§ **THE REQUEST**
Set down word for word the lines running from the line with "Generate a Blender" to the line with "return CAM + d * ((z - HC) / d.z)", ends included. Skip every picture.

___ TASK INPUTS

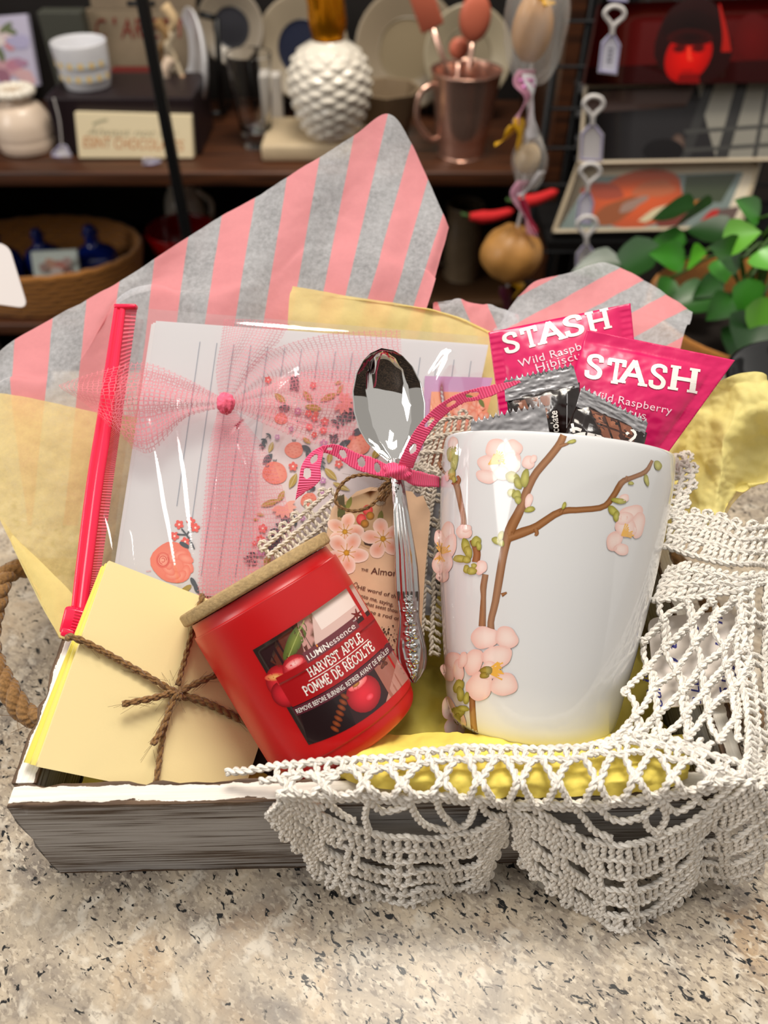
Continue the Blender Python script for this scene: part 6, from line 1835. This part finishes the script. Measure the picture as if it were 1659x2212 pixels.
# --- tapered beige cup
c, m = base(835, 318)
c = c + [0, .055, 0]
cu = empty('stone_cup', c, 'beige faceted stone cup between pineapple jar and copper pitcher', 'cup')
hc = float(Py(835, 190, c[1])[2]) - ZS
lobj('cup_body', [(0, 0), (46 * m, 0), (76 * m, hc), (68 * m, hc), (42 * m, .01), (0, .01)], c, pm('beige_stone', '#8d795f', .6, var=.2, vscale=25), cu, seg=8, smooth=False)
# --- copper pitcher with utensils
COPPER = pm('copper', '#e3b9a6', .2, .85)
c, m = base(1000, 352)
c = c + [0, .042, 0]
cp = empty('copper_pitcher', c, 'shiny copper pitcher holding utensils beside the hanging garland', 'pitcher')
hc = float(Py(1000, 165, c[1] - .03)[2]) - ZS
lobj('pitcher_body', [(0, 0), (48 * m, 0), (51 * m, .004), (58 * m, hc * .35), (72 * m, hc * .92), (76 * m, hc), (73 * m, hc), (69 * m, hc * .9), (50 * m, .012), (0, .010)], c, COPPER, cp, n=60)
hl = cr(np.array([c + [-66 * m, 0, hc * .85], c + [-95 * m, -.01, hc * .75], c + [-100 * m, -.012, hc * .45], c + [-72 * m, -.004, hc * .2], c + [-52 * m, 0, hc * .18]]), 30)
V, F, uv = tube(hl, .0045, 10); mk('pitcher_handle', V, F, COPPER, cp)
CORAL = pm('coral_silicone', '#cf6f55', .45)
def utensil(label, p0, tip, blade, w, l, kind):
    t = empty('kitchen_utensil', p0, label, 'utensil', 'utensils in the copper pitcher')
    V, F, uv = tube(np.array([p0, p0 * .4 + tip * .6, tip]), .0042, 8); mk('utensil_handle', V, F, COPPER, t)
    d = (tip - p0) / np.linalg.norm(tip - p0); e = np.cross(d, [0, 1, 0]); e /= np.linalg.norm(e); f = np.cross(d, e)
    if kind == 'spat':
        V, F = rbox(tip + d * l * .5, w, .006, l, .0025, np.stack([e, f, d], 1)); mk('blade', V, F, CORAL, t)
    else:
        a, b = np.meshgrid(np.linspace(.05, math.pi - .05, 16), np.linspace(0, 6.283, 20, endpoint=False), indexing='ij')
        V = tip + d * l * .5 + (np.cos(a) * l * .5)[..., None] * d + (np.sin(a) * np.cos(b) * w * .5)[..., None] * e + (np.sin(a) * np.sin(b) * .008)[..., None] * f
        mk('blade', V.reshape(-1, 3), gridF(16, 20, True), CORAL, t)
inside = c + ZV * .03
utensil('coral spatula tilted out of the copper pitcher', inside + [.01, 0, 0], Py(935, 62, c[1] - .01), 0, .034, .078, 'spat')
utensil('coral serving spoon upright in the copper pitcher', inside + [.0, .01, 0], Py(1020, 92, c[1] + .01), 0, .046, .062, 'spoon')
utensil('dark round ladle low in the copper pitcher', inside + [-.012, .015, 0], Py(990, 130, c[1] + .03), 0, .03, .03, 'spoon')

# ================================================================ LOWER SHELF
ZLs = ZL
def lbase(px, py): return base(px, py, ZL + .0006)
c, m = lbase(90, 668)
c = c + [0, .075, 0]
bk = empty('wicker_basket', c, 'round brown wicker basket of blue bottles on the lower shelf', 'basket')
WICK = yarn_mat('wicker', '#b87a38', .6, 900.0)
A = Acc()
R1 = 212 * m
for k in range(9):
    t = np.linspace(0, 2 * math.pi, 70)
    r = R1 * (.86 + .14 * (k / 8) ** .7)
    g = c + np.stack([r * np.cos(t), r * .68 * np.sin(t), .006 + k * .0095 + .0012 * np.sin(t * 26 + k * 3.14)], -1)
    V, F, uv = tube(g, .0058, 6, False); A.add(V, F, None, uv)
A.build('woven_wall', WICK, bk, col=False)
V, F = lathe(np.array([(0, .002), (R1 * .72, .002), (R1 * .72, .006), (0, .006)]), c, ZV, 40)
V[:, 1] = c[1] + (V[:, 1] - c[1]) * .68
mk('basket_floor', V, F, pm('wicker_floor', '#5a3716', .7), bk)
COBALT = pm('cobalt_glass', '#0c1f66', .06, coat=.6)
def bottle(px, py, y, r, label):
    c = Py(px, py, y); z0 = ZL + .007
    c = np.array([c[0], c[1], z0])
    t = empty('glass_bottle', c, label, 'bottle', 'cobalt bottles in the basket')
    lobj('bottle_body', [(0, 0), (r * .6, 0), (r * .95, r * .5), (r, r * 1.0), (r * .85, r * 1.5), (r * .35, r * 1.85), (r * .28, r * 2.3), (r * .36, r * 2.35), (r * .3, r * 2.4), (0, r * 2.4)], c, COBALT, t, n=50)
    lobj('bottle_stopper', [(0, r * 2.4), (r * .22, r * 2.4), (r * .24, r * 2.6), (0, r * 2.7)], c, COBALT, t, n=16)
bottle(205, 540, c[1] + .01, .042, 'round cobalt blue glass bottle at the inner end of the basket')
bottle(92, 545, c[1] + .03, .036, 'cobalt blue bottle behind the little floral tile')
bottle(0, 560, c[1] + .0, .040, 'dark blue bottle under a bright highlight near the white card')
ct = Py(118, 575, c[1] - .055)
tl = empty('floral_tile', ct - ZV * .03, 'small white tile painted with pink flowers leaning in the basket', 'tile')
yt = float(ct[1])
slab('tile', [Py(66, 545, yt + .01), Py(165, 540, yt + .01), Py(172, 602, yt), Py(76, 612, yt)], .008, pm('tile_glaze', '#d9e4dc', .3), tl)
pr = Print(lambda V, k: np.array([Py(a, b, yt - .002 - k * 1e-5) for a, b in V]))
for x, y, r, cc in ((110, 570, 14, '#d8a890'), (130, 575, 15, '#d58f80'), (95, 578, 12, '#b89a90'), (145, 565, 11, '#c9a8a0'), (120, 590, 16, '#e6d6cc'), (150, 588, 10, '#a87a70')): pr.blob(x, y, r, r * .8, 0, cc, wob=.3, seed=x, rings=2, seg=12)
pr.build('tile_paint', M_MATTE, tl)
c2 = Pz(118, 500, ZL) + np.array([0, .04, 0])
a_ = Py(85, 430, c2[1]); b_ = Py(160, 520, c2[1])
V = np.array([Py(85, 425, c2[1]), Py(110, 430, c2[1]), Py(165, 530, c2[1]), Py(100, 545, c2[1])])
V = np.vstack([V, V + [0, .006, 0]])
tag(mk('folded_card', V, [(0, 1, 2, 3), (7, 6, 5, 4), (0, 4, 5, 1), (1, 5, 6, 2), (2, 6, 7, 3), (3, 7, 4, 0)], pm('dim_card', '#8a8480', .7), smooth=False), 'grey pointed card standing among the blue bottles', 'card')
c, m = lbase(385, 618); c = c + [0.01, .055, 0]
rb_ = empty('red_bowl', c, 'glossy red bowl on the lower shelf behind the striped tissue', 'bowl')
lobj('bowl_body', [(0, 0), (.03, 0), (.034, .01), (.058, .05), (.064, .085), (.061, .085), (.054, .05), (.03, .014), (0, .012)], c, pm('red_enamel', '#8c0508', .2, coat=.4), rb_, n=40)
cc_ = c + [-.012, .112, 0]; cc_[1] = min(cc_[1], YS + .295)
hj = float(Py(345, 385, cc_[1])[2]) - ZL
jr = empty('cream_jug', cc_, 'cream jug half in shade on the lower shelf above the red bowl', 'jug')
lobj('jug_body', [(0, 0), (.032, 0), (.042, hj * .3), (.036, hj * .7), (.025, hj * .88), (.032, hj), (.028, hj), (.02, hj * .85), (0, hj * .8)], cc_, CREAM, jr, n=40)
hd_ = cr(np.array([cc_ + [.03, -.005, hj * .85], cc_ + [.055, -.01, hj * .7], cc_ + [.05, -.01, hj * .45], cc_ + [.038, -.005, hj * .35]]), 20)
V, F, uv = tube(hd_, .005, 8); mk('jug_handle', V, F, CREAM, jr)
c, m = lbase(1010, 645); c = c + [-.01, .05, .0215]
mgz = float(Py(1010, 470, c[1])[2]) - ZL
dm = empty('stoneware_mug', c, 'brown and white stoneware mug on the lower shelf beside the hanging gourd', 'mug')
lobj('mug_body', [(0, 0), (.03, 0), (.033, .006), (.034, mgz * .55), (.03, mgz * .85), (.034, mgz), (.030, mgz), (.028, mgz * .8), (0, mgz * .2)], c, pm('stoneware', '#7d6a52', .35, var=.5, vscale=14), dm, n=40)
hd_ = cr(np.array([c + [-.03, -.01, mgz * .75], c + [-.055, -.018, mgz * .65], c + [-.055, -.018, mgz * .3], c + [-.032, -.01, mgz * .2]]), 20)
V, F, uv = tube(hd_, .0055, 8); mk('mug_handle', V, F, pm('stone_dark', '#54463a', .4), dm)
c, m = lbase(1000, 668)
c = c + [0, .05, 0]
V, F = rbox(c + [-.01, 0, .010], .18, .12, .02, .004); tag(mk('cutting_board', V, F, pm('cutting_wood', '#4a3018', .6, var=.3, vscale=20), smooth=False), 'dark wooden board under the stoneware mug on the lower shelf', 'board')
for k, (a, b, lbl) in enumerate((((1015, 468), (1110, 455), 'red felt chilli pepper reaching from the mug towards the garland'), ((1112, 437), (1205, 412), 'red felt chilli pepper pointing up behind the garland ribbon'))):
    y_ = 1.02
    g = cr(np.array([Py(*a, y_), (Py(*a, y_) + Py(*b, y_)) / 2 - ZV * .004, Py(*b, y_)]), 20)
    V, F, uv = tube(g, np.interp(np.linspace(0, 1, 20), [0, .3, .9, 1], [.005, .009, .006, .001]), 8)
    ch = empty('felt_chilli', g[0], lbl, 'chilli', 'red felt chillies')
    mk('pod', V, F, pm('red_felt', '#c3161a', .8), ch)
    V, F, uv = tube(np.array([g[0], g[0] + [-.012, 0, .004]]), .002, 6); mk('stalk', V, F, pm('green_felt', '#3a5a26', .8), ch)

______
___ TASK INPUTS

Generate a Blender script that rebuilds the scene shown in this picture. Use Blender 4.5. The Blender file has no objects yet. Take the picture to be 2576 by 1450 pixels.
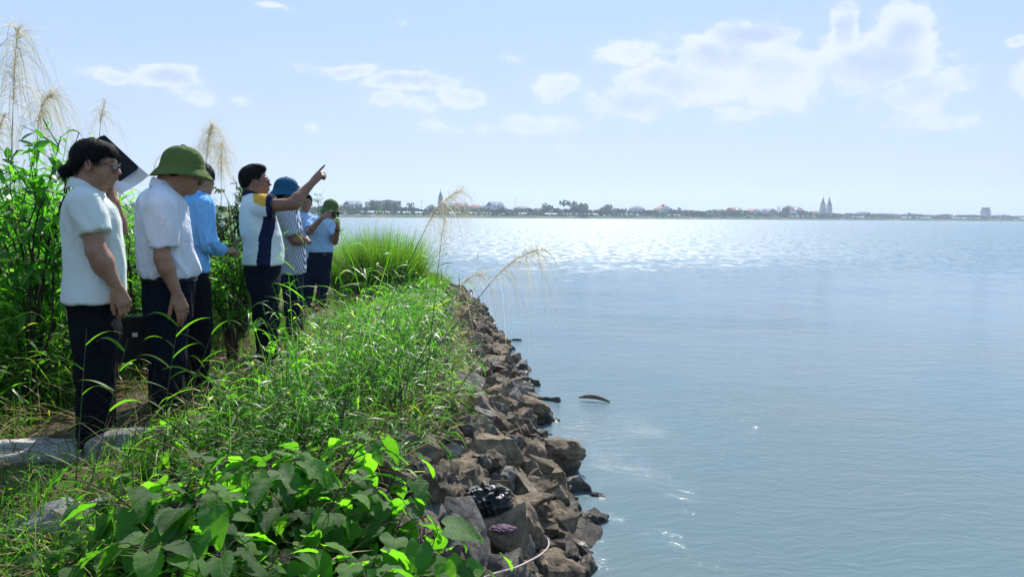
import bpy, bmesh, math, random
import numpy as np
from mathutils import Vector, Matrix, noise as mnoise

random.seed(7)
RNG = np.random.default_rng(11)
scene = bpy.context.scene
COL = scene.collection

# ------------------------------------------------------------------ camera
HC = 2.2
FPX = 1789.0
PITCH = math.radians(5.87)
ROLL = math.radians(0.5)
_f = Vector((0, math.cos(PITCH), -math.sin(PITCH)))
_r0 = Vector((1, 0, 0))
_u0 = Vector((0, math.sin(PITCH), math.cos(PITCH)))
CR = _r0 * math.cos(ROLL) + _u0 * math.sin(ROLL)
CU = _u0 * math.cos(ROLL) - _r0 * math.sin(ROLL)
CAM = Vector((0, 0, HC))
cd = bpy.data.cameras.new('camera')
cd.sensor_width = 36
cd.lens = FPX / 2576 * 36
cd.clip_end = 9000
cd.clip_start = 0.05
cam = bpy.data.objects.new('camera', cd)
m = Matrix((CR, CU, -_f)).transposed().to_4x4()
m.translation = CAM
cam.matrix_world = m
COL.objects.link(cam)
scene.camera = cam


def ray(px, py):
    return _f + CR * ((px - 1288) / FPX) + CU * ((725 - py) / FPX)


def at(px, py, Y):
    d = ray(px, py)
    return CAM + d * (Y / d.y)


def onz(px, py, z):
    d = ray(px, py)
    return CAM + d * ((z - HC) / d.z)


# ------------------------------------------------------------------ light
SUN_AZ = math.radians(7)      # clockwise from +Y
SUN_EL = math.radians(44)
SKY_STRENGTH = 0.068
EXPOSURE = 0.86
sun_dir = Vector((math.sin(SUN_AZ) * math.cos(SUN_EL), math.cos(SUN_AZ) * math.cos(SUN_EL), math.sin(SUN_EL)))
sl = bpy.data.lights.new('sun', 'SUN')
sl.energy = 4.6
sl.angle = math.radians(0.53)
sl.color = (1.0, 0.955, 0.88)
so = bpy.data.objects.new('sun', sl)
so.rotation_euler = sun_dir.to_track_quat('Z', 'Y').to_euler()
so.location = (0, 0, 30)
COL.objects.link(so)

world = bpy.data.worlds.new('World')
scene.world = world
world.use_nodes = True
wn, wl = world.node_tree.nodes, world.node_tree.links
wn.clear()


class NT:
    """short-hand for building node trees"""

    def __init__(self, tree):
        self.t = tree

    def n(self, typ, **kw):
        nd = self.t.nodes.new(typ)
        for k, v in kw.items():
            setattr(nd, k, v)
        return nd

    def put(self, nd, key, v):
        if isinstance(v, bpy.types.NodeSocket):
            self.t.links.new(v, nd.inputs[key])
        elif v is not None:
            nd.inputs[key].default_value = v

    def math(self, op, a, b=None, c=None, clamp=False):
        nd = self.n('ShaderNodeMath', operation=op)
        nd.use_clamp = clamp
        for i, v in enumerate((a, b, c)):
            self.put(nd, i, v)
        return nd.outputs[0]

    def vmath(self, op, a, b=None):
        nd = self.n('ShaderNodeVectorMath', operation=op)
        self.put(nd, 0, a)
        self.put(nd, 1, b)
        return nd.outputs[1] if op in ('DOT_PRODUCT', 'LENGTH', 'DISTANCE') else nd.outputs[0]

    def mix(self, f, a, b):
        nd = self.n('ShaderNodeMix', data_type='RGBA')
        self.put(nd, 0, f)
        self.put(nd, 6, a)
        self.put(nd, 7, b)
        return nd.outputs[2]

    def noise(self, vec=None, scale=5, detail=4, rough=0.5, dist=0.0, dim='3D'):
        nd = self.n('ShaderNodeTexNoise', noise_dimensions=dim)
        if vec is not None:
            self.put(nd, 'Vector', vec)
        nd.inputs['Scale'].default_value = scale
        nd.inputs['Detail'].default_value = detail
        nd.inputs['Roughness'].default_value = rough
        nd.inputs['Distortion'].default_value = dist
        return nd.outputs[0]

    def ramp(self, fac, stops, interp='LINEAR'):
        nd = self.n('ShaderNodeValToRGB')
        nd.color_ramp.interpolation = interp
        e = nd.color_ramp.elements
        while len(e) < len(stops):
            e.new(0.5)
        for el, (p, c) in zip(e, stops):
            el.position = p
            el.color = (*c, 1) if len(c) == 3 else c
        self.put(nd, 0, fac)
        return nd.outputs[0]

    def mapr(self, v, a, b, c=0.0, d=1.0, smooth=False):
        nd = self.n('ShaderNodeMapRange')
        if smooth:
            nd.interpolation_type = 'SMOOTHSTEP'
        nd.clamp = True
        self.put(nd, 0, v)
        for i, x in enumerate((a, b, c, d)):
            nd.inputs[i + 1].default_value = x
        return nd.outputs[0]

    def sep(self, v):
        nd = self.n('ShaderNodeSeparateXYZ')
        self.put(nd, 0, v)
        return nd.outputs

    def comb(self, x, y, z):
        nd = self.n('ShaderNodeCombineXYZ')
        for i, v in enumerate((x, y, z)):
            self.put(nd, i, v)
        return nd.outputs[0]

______

§ **FULL ANSWER**
Generate a Blender script that rebuilds the scene shown in this picture. Use Blender 4.5. The Blender file has no objects yet. Take the picture to be 2576 by 1450 pixels.
import bpy, bmesh, math, random
import numpy as np
from mathutils import Vector, Matrix, noise as mnoise

random.seed(7)
RNG = np.random.default_rng(11)
scene = bpy.context.scene
COL = scene.collection

# ------------------------------------------------------------------ camera
HC = 2.2
FPX = 1789.0
PITCH = math.radians(5.87)
ROLL = math.radians(0.5)
_f = Vector((0, math.cos(PITCH), -math.sin(PITCH)))
_r0 = Vector((1, 0, 0))
_u0 = Vector((0, math.sin(PITCH), math.cos(PITCH)))
CR = _r0 * math.cos(ROLL) + _u0 * math.sin(ROLL)
CU = _u0 * math.cos(ROLL) - _r0 * math.sin(ROLL)
CAM = Vector((0, 0, HC))
cd = bpy.data.cameras.new('camera')
cd.sensor_width = 36
cd.lens = FPX / 2576 * 36
cd.clip_end = 9000
cd.clip_start = 0.05
cam = bpy.data.objects.new('camera', cd)
m = Matrix((CR, CU, -_f)).transposed().to_4x4()
m.translation = CAM
cam.matrix_world = m
COL.objects.link(cam)
scene.camera = cam


def ray(px, py):
    return _f + CR * ((px - 1288) / FPX) + CU * ((725 - py) / FPX)


def at(px, py, Y):
    d = ray(px, py)
    return CAM + d * (Y / d.y)


def onz(px, py, z):
    d = ray(px, py)
    return CAM + d * ((z - HC) / d.z)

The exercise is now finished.